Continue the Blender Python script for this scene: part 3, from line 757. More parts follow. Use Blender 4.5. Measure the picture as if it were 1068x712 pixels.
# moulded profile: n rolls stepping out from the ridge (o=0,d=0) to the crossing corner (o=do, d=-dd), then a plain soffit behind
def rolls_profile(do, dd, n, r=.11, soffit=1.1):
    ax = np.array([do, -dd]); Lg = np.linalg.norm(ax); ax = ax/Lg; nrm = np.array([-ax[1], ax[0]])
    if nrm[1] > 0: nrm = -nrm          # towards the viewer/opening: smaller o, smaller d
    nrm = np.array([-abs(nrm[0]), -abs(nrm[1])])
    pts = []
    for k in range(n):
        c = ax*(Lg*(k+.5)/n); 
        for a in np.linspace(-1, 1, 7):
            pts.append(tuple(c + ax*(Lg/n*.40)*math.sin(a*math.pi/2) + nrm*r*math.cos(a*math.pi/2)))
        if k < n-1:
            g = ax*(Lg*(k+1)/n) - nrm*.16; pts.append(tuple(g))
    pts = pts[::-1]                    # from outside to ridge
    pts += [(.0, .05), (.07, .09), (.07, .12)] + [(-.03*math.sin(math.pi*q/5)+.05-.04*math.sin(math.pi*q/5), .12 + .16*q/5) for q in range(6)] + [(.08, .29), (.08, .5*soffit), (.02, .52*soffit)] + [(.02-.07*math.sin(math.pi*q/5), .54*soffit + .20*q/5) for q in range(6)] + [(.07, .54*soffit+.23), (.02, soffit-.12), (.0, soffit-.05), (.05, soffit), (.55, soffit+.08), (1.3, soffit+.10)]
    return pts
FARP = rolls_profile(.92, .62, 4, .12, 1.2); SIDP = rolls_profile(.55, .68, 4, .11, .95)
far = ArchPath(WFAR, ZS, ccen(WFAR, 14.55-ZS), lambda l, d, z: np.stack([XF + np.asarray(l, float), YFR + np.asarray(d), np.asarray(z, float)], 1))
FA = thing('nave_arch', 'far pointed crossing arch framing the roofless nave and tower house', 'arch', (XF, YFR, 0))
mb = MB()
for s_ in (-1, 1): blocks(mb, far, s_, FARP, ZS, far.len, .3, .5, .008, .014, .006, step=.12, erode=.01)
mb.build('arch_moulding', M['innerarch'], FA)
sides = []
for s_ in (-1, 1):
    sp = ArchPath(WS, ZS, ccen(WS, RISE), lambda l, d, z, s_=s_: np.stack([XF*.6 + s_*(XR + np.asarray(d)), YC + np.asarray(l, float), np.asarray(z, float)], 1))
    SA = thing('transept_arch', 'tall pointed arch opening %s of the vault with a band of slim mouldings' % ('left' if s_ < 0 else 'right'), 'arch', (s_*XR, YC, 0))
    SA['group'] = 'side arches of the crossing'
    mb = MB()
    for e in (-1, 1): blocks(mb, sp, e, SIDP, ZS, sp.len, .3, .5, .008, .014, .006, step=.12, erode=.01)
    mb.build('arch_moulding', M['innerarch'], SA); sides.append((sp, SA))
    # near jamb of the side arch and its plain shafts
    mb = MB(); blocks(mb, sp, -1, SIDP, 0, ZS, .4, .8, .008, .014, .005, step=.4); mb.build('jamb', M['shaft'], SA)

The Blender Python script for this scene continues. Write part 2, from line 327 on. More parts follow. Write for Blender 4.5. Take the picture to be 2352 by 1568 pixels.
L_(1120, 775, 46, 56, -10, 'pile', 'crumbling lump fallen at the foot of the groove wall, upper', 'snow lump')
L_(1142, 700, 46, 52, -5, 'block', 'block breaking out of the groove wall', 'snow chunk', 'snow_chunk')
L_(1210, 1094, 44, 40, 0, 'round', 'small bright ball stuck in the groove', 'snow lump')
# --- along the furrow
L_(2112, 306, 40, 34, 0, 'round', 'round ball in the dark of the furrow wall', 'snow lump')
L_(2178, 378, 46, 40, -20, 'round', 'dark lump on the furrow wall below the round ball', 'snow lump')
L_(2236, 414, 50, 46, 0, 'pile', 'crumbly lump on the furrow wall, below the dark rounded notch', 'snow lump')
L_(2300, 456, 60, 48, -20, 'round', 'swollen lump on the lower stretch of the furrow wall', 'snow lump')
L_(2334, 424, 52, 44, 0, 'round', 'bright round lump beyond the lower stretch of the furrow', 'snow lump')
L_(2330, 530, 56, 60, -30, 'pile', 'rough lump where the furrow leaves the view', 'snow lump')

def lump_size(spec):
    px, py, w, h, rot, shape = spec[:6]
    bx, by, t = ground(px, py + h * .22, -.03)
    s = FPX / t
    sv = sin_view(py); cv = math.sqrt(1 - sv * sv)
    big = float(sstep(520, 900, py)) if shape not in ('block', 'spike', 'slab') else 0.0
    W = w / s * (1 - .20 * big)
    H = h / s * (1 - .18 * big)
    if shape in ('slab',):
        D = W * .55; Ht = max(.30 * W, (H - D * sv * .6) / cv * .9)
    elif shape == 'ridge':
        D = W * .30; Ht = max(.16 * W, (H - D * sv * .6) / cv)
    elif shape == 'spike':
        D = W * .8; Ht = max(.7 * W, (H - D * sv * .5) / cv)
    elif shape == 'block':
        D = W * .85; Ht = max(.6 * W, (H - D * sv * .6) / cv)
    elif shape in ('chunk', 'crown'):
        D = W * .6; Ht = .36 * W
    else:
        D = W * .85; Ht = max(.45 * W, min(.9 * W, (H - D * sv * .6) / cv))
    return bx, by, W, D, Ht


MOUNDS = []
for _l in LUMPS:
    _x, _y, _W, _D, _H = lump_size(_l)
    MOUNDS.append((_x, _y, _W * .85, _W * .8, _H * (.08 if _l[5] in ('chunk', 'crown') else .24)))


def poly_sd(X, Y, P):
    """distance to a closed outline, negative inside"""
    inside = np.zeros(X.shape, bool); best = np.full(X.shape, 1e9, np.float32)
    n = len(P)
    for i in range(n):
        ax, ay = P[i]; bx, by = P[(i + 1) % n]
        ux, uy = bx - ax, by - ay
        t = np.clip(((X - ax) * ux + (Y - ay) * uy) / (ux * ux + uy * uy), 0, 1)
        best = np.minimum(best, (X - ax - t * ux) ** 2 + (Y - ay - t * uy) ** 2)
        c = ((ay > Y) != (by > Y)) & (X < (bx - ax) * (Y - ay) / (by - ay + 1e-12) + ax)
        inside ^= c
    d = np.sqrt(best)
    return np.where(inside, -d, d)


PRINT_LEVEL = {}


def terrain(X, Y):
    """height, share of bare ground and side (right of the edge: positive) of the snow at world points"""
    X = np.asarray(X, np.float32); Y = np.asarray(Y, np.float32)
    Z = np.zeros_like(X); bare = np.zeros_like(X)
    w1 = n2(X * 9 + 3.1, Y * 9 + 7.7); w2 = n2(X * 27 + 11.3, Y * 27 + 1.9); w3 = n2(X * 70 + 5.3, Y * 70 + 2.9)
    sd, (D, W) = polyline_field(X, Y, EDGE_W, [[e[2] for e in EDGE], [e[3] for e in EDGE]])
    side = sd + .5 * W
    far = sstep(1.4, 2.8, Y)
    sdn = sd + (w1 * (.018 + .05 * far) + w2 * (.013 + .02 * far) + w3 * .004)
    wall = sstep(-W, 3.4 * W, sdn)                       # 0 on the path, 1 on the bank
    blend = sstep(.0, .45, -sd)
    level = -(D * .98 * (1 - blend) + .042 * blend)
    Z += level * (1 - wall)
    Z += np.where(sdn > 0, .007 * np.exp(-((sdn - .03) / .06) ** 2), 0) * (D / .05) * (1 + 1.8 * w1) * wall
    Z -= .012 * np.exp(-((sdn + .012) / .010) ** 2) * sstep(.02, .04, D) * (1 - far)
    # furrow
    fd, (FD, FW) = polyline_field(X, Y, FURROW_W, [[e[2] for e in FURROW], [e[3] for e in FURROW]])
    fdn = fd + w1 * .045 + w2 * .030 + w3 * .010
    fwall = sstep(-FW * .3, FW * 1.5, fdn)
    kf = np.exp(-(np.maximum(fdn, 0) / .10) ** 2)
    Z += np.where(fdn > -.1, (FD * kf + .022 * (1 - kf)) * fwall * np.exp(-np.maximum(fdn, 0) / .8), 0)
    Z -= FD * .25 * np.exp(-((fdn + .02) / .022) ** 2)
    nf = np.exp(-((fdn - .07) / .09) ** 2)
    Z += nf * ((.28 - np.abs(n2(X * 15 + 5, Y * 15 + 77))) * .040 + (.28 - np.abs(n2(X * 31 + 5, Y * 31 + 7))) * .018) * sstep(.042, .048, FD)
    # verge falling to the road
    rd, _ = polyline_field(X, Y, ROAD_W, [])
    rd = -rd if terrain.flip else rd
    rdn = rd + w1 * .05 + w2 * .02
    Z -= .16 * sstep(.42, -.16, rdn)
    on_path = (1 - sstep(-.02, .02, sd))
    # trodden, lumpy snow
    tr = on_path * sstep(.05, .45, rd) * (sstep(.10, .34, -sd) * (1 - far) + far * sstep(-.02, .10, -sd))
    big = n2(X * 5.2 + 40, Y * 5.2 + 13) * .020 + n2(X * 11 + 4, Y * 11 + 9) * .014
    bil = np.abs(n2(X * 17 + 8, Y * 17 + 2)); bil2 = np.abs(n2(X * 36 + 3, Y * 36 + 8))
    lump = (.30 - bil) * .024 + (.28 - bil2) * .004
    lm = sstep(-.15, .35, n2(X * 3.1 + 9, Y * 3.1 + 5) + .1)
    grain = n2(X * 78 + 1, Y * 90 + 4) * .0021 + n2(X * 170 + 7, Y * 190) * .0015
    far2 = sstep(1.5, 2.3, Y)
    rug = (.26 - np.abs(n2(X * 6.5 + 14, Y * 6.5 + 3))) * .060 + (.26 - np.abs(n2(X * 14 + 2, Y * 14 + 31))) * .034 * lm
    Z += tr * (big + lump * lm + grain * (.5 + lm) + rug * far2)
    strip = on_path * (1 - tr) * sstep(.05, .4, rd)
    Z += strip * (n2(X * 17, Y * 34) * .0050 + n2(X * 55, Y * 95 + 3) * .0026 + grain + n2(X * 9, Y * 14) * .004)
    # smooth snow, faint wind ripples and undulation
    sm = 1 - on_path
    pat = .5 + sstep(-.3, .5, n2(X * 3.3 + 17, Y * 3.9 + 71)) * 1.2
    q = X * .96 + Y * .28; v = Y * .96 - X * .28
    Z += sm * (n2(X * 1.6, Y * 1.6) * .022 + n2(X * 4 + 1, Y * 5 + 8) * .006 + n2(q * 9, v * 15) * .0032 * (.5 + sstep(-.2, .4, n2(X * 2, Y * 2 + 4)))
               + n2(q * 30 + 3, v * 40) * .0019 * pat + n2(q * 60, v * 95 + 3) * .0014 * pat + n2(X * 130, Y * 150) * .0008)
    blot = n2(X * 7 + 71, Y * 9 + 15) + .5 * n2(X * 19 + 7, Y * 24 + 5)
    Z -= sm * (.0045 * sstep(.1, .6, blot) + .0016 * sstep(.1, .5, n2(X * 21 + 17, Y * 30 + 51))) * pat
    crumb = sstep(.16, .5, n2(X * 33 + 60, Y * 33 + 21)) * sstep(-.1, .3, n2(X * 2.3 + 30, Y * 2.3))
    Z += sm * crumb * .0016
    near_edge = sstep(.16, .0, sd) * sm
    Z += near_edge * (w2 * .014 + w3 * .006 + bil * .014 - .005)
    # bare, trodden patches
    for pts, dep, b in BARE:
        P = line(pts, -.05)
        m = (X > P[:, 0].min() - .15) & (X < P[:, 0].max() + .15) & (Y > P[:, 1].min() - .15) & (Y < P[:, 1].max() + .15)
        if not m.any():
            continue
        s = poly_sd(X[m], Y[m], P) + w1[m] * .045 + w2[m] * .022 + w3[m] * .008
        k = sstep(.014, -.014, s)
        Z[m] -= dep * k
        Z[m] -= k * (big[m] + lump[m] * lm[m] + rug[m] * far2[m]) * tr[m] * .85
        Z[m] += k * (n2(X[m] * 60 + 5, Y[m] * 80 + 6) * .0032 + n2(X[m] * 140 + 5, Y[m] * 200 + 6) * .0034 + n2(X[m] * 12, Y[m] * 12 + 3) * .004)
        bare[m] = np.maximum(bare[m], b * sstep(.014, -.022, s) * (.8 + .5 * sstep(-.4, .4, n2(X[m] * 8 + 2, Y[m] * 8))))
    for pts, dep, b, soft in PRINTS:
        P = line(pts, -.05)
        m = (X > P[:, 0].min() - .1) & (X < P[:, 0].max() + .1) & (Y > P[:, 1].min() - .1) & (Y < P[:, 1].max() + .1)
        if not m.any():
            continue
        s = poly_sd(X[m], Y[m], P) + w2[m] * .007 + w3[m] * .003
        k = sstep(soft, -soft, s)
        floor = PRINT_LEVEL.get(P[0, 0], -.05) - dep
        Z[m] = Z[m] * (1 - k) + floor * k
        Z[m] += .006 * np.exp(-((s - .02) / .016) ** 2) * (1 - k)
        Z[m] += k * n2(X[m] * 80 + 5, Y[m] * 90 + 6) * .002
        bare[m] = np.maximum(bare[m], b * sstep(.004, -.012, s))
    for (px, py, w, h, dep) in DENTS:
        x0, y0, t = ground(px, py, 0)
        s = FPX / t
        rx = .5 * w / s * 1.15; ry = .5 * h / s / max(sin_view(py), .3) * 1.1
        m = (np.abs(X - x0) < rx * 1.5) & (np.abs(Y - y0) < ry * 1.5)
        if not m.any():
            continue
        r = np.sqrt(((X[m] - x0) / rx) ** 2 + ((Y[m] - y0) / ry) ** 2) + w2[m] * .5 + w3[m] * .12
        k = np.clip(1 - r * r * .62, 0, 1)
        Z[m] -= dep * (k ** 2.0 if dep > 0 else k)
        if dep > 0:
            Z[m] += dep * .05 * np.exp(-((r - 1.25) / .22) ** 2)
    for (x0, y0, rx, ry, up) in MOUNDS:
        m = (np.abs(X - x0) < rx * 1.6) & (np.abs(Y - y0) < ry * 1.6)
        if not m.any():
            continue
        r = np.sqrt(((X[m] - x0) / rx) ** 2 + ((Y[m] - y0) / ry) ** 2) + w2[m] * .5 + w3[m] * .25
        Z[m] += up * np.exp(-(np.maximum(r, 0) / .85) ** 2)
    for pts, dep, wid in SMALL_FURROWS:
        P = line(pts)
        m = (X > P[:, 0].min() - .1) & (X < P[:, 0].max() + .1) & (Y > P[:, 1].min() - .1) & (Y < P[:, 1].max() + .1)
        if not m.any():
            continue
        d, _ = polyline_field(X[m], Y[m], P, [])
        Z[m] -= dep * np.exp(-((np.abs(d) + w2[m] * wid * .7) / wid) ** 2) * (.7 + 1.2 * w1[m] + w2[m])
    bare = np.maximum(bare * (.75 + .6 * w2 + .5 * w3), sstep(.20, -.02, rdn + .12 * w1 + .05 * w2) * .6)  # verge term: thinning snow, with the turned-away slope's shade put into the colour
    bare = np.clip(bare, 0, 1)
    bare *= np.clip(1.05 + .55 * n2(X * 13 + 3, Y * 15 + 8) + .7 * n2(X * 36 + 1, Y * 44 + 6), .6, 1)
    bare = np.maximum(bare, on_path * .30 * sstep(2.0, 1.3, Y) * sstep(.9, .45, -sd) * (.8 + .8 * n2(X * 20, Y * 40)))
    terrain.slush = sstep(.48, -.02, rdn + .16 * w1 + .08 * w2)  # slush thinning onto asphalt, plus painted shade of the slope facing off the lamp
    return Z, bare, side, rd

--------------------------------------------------

* [What is expected]: Transcribe exactly, and only, the lines beginning at the line containing "The Blender Python script for this scene continues." and ending at the line containing "return bx, by, W, D, Ht", both inclusive.

* [Completed task]:
The Blender Python script for this scene continues. Write part 2, from line 327 on. More parts follow. Write for Blender 4.5. Take the picture to be 2352 by 1568 pixels.
L_(1120, 775, 46, 56, -10, 'pile', 'crumbling lump fallen at the foot of the groove wall, upper', 'snow lump')
L_(1142, 700, 46, 52, -5, 'block', 'block breaking out of the groove wall', 'snow chunk', 'snow_chunk')
L_(1210, 1094, 44, 40, 0, 'round', 'small bright ball stuck in the groove', 'snow lump')
# --- along the furrow
L_(2112, 306, 40, 34, 0, 'round', 'round ball in the dark of the furrow wall', 'snow lump')
L_(2178, 378, 46, 40, -20, 'round', 'dark lump on the furrow wall below the round ball', 'snow lump')
L_(2236, 414, 50, 46, 0, 'pile', 'crumbly lump on the furrow wall, below the dark rounded notch', 'snow lump')
L_(2300, 456, 60, 48, -20, 'round', 'swollen lump on the lower stretch of the furrow wall', 'snow lump')
L_(2334, 424, 52, 44, 0, 'round', 'bright round lump beyond the lower stretch of the furrow', 'snow lump')
L_(2330, 530, 56, 60, -30, 'pile', 'rough lump where the furrow leaves the view', 'snow lump')

def lump_size(spec):
    px, py, w, h, rot, shape = spec[:6]
    bx, by, t = ground(px, py + h * .22, -.03)
    s = FPX / t
    sv = sin_view(py); cv = math.sqrt(1 - sv * sv)
    big = float(sstep(520, 900, py)) if shape not in ('block', 'spike', 'slab') else 0.0
    W = w / s * (1 - .20 * big)
    H = h / s * (1 - .18 * big)
    if shape in ('slab',):
        D = W * .55; Ht = max(.30 * W, (H - D * sv * .6) / cv * .9)
    elif shape == 'ridge':
        D = W * .30; Ht = max(.16 * W, (H - D * sv * .6) / cv)
    elif shape == 'spike':
        D = W * .8; Ht = max(.7 * W, (H - D * sv * .5) / cv)
    elif shape == 'block':
        D = W * .85; Ht = max(.6 * W, (H - D * sv * .6) / cv)
    elif shape in ('chunk', 'crown'):
        D = W * .6; Ht = .36 * W
    else:
        D = W * .85; Ht = max(.45 * W, min(.9 * W, (H - D * sv * .6) / cv))
    return bx, by, W, D, Ht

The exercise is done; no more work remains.